◆ AIM OF THE TASK:
Print verbatim the opening line of the material and every subsequent line through the one containing "o = obj('paper_sheet', mb, cols[k], solid=.001);".

◆ EXERCISE INPUTS:

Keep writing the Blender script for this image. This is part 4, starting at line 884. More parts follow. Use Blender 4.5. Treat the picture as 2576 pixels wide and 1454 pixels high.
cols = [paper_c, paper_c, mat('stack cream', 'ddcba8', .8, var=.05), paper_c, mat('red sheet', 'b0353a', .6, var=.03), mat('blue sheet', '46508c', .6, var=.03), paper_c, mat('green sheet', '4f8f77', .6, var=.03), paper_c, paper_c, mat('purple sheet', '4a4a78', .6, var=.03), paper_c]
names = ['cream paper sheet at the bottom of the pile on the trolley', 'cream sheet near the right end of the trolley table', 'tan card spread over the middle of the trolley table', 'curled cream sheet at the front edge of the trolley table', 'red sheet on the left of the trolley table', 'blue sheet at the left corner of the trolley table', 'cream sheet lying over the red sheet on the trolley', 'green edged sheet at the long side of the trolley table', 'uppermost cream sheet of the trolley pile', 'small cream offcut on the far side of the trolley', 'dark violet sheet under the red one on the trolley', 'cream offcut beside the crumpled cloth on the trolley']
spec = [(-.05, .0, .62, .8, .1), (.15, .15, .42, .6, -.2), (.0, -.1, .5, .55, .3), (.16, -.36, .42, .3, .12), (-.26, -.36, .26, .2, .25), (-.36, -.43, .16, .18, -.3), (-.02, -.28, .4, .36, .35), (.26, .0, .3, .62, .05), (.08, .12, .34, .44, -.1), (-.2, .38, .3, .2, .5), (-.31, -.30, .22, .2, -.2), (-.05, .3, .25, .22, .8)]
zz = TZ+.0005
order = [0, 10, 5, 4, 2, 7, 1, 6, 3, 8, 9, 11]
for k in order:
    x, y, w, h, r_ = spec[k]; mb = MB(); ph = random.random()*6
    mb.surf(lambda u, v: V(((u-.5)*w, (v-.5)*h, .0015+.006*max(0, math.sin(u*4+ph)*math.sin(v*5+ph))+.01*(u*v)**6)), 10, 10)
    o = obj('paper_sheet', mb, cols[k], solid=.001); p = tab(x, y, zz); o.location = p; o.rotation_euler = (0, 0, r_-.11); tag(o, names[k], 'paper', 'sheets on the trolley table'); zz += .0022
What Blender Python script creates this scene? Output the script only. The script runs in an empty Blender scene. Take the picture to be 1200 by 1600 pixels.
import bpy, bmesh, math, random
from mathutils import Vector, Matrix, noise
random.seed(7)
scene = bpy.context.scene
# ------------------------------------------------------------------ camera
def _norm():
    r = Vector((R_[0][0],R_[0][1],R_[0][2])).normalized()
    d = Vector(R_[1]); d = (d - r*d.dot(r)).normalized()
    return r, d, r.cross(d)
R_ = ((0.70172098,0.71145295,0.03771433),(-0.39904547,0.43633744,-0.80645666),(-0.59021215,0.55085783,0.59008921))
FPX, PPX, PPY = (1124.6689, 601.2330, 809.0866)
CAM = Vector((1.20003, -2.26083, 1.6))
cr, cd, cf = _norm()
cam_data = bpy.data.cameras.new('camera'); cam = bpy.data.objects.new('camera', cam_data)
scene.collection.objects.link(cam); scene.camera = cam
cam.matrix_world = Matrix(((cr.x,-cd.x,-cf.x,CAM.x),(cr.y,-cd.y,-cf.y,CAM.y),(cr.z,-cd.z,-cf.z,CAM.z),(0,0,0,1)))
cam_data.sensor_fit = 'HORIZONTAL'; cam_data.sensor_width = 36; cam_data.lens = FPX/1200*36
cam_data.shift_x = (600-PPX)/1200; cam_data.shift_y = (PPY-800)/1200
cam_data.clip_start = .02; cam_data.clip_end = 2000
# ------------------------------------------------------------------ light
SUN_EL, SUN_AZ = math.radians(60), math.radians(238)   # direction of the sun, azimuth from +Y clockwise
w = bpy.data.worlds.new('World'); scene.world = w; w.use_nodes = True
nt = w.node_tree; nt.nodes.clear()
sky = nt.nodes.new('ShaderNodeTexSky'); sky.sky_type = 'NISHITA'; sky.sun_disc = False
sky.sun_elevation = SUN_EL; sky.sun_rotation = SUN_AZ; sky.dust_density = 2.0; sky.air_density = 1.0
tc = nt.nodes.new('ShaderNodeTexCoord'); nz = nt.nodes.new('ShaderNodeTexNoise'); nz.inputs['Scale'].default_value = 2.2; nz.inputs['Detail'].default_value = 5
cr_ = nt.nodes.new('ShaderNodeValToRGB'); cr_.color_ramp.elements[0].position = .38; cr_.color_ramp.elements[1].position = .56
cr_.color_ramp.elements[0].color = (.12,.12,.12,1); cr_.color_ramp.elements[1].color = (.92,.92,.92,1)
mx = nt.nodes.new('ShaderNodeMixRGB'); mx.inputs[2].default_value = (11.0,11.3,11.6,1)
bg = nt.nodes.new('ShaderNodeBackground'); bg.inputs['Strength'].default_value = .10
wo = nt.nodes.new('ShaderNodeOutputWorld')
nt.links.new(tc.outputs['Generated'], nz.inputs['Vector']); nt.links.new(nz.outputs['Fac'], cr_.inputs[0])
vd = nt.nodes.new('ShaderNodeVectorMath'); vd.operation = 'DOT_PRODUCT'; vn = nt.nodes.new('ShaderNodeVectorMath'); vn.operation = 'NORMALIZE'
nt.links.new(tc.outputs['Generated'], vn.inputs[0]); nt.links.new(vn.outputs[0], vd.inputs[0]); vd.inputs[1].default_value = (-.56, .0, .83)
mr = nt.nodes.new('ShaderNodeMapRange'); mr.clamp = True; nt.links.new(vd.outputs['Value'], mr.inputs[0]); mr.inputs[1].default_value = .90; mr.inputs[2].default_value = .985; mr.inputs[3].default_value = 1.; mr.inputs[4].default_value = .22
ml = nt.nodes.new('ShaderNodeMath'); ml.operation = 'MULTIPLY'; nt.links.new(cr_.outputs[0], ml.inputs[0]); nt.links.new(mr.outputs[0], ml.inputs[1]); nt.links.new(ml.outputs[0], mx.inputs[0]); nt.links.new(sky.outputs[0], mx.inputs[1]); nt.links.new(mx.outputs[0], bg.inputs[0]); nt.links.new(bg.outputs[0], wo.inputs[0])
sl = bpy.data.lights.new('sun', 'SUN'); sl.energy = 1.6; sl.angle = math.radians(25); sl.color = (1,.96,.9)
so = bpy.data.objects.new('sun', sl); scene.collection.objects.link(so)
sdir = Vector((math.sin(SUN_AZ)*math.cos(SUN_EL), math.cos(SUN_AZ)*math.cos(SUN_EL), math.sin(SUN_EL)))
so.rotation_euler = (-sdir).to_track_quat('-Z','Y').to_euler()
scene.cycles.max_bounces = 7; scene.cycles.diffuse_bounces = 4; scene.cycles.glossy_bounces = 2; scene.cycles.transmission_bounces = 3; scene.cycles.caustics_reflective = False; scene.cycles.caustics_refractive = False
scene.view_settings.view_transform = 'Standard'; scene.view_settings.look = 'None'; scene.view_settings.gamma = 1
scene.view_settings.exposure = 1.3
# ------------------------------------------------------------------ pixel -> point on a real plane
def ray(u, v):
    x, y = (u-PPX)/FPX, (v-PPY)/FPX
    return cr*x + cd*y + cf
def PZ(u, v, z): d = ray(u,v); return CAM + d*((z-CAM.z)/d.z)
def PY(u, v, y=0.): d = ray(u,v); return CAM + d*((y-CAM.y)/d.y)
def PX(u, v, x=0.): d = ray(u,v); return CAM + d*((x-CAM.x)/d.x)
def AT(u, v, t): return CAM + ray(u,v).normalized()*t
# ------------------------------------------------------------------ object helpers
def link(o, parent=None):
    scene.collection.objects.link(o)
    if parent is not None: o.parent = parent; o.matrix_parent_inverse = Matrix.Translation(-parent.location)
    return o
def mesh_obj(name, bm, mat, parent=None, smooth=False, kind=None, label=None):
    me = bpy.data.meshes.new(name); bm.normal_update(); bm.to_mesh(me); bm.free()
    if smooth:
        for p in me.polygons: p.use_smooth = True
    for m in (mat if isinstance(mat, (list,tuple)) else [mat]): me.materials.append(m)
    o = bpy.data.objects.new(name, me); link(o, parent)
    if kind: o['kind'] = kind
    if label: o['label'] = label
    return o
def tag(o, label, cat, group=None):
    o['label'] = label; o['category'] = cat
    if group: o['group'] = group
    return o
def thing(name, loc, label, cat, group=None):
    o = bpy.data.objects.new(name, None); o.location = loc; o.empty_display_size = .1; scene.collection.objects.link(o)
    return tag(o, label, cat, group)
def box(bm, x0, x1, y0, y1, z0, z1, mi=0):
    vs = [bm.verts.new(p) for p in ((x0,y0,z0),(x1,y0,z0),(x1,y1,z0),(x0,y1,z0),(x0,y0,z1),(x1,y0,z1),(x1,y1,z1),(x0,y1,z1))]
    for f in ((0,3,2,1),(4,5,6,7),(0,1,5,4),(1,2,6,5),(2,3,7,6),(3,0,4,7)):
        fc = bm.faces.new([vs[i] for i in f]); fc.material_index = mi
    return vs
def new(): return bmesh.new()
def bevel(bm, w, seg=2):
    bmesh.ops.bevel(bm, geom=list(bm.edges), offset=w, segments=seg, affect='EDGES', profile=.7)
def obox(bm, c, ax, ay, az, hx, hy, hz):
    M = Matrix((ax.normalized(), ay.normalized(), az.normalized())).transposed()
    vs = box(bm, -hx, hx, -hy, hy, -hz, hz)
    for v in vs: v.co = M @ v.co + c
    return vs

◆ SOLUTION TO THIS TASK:
Keep writing the Blender script for this image. This is part 4, starting at line 884. More parts follow. Use Blender 4.5. Treat the picture as 2576 pixels wide and 1454 pixels high.
cols = [paper_c, paper_c, mat('stack cream', 'ddcba8', .8, var=.05), paper_c, mat('red sheet', 'b0353a', .6, var=.03), mat('blue sheet', '46508c', .6, var=.03), paper_c, mat('green sheet', '4f8f77', .6, var=.03), paper_c, paper_c, mat('purple sheet', '4a4a78', .6, var=.03), paper_c]
names = ['cream paper sheet at the bottom of the pile on the trolley', 'cream sheet near the right end of the trolley table', 'tan card spread over the middle of the trolley table', 'curled cream sheet at the front edge of the trolley table', 'red sheet on the left of the trolley table', 'blue sheet at the left corner of the trolley table', 'cream sheet lying over the red sheet on the trolley', 'green edged sheet at the long side of the trolley table', 'uppermost cream sheet of the trolley pile', 'small cream offcut on the far side of the trolley', 'dark violet sheet under the red one on the trolley', 'cream offcut beside the crumpled cloth on the trolley']
spec = [(-.05, .0, .62, .8, .1), (.15, .15, .42, .6, -.2), (.0, -.1, .5, .55, .3), (.16, -.36, .42, .3, .12), (-.26, -.36, .26, .2, .25), (-.36, -.43, .16, .18, -.3), (-.02, -.28, .4, .36, .35), (.26, .0, .3, .62, .05), (.08, .12, .34, .44, -.1), (-.2, .38, .3, .2, .5), (-.31, -.30, .22, .2, -.2), (-.05, .3, .25, .22, .8)]
zz = TZ+.0005
order = [0, 10, 5, 4, 2, 7, 1, 6, 3, 8, 9, 11]
for k in order:
    x, y, w, h, r_ = spec[k]; mb = MB(); ph = random.random()*6
    mb.surf(lambda u, v: V(((u-.5)*w, (v-.5)*h, .0015+.006*max(0, math.sin(u*4+ph)*math.sin(v*5+ph))+.01*(u*v)**6)), 10, 10)
    o = obj('paper_sheet', mb, cols[k], solid=.001); p = tab(x, y, zz); o.location = p; o.rotation_euler = (0, 0, r_-.11); tag(o, names[k], 'paper', 'sheets on the trolley table'); zz += .0022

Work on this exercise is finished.